§ **What is expected**: Transcribe only the lines of the listing below from the one holding "(.10, .165, .034)], .55, .24)" through the one holding "(.13, .08, .05), 6, rough=1)", inclusive, without any change.

§ **Data provided**:
┄┄┄┄┄┄┄┄┄┄

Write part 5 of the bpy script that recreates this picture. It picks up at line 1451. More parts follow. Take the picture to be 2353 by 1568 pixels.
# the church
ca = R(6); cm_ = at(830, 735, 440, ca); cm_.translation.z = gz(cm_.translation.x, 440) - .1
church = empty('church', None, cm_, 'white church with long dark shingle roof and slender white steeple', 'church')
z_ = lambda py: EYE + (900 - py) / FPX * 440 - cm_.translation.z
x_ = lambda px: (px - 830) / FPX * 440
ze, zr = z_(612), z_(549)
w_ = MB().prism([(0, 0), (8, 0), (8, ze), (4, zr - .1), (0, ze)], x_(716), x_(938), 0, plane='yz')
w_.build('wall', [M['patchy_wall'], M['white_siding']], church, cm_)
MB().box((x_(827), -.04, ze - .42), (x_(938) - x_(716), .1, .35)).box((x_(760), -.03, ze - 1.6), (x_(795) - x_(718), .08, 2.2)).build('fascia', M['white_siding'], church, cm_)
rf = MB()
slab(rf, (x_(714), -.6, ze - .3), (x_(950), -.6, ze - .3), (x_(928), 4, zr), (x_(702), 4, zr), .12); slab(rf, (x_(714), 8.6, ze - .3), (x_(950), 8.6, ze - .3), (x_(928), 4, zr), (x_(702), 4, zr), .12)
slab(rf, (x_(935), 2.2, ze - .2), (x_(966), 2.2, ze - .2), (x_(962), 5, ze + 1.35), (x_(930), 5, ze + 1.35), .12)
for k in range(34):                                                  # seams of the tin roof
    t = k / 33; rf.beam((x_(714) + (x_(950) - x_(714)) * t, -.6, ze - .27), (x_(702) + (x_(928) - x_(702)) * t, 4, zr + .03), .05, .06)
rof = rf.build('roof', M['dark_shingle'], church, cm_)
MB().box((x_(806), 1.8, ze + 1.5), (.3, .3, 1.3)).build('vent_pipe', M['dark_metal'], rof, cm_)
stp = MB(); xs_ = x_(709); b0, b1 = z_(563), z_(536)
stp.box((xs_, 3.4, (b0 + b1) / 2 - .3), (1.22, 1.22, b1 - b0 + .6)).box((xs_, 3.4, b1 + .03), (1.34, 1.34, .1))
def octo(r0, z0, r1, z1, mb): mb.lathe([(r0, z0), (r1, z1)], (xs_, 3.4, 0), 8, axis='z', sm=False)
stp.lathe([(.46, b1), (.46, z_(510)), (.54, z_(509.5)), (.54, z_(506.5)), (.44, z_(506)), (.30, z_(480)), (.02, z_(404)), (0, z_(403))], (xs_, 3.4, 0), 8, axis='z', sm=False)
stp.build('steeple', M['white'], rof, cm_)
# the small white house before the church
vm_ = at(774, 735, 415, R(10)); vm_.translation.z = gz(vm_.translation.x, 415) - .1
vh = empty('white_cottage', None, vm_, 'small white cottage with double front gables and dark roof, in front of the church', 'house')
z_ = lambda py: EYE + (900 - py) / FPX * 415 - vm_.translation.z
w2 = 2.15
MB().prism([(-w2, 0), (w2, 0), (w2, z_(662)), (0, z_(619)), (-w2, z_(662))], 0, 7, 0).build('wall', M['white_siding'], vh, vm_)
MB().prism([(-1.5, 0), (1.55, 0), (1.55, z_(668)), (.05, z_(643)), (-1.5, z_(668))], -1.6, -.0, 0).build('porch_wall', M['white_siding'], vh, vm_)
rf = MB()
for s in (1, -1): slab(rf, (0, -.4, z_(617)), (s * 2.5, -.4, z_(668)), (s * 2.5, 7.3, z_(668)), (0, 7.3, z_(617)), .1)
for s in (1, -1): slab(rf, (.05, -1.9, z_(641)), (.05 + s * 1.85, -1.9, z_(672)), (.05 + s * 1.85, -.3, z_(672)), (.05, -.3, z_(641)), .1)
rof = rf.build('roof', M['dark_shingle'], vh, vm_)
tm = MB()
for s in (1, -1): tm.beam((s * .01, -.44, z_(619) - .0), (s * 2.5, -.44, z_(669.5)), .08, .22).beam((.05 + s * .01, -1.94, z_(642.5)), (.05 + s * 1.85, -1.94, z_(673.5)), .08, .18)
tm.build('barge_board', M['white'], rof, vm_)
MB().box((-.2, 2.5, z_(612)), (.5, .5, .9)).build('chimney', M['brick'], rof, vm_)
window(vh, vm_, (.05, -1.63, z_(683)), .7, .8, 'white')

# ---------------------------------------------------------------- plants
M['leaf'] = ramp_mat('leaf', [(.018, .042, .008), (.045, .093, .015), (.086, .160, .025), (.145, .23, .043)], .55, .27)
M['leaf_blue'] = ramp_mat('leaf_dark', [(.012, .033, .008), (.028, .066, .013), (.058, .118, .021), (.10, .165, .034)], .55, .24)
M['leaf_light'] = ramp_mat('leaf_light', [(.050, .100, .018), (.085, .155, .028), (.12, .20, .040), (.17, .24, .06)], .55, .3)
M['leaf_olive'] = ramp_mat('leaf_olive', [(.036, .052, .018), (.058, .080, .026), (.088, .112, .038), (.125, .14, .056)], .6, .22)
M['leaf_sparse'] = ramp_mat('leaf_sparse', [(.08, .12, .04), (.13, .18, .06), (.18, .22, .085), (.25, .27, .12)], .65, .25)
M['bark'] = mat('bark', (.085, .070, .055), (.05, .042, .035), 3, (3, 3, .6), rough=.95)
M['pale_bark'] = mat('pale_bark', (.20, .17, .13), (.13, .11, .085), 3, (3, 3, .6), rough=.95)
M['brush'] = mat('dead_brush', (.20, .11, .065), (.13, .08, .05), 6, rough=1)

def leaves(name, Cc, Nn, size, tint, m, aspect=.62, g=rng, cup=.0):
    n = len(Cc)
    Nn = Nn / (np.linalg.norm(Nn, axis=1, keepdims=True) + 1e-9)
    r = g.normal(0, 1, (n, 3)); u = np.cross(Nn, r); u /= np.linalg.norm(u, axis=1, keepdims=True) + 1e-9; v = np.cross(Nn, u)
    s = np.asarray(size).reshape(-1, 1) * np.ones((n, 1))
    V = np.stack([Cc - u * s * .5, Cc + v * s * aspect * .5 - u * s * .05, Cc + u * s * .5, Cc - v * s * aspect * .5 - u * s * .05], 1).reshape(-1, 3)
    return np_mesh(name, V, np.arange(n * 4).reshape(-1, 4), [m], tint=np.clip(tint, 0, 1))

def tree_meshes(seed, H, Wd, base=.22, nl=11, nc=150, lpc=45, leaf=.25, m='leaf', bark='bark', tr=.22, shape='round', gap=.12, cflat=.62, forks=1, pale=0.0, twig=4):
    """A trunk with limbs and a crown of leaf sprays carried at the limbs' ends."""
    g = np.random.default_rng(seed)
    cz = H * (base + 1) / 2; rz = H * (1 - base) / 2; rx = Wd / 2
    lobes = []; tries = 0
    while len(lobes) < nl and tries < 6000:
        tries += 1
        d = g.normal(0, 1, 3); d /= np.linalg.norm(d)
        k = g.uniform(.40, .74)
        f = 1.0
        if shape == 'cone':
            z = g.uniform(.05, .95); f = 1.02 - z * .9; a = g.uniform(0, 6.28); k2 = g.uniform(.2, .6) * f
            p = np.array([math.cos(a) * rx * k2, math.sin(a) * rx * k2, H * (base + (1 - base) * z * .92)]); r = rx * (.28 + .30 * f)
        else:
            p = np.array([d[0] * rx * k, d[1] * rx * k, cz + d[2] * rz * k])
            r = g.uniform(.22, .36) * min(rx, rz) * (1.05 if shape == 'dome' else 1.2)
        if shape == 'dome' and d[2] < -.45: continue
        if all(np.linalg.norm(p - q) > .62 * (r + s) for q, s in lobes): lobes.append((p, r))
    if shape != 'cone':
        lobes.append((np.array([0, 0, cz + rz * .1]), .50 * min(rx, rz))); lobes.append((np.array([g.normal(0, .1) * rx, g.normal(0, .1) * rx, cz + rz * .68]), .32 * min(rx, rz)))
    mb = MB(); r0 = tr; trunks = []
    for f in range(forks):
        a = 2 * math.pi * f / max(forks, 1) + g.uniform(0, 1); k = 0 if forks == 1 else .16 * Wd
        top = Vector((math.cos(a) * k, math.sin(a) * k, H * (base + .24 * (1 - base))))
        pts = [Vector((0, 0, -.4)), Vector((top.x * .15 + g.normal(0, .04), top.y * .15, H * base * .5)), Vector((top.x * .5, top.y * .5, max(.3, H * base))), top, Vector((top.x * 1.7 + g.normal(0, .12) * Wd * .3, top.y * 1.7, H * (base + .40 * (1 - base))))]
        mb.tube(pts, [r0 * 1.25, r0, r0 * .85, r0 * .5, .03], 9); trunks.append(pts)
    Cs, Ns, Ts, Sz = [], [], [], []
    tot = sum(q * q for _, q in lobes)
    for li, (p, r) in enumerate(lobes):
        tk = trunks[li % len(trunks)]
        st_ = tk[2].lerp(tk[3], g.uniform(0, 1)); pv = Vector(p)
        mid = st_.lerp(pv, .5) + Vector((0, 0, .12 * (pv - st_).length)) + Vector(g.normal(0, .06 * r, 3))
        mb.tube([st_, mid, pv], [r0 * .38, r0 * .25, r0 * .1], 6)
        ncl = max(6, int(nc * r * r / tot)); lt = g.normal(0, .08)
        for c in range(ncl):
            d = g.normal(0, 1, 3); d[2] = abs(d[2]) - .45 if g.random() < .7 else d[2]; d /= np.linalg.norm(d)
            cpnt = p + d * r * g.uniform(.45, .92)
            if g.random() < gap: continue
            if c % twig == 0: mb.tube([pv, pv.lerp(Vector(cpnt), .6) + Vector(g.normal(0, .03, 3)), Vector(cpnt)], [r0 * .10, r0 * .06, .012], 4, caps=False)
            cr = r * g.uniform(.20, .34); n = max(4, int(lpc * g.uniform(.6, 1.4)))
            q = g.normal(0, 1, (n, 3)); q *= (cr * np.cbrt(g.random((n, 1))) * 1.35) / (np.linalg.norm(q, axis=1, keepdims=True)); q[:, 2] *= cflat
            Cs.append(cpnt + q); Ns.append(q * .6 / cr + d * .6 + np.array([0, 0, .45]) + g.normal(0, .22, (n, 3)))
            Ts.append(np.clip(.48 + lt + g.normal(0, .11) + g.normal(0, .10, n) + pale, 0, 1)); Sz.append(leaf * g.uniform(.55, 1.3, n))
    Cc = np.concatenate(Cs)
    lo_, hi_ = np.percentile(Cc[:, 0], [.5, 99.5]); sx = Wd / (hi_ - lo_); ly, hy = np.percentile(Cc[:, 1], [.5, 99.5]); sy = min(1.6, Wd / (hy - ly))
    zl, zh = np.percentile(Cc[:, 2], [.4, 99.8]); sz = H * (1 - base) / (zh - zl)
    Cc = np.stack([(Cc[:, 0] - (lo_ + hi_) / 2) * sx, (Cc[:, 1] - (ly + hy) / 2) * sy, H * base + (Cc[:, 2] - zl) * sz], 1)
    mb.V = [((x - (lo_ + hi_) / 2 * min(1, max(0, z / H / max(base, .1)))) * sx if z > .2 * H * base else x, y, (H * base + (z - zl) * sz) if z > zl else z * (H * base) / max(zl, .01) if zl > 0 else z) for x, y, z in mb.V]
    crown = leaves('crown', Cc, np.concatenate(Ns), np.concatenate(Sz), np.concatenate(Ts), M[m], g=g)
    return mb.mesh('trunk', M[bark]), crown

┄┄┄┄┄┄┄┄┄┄

§ **Solution for this problem**:
M['leaf_blue'] = ramp_mat('leaf_dark', [(.012, .033, .008), (.028, .066, .013), (.058, .118, .021), (.10, .165, .034)], .55, .24)
M['leaf_light'] = ramp_mat('leaf_light', [(.050, .100, .018), (.085, .155, .028), (.12, .20, .040), (.17, .24, .06)], .55, .3)
M['leaf_olive'] = ramp_mat('leaf_olive', [(.036, .052, .018), (.058, .080, .026), (.088, .112, .038), (.125, .14, .056)], .6, .22)
M['leaf_sparse'] = ramp_mat('leaf_sparse', [(.08, .12, .04), (.13, .18, .06), (.18, .22, .085), (.25, .27, .12)], .65, .25)
M['bark'] = mat('bark', (.085, .070, .055), (.05, .042, .035), 3, (3, 3, .6), rough=.95)
M['pale_bark'] = mat('pale_bark', (.20, .17, .13), (.13, .11, .085), 3, (3, 3, .6), rough=.95)
M['brush'] = mat('dead_brush', (.20, .11, .065), (.13, .08, .05), 6, rough=1)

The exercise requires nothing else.